As a race, the Breton may well be summed up as follows: They are the descendants of the men of a primitive epoch, from whom they inherit traits which even time has not entirely eradicated. Their intuitions are correct, and their convictions profound; their will tenacious, and their energies equal to all that may be demanded of them. They are proud, truthful, courageous, intrepid, hospitable, and religious.
The manufacturing industry throughout Brittany is practically null, if one except the work of the great arsenals and ship-building ports, and the production of such articles of local consumption as sail-cloth.

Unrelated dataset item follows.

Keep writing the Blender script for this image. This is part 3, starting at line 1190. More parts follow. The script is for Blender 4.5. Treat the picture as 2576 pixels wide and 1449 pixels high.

Flax and hemp are grown in considerable quantities, but the ordinary crops of cereals rise to nothing like the proportions of those reared in Normandy or Perche. The Breton is strong on bee-keeping, however, and keenly watches the busy workers of his hives as they gather their harvest from the abundant crop of wild flowers covering the hillsides.
Breton Types
The Breton communes are of vast extent compared with those of other parts of France, but the population is scattered. Gathered around the parish church are the dwellings of the market-towns of three, four, or five hundred inhabitants or more. Upon the whole, Brittany is not thinly peopled, the mean of its population exceeding that of most of the other provinces of France. Whatever the aborigines were, whether of Indo-Germanique type or of a species hitherto unplaced, the present Breton population has been developed along lines close to those of Britain. And the Bretons are not far behind, and herein undoubtedly lies the charm of Brittany for the English-speaking traveller.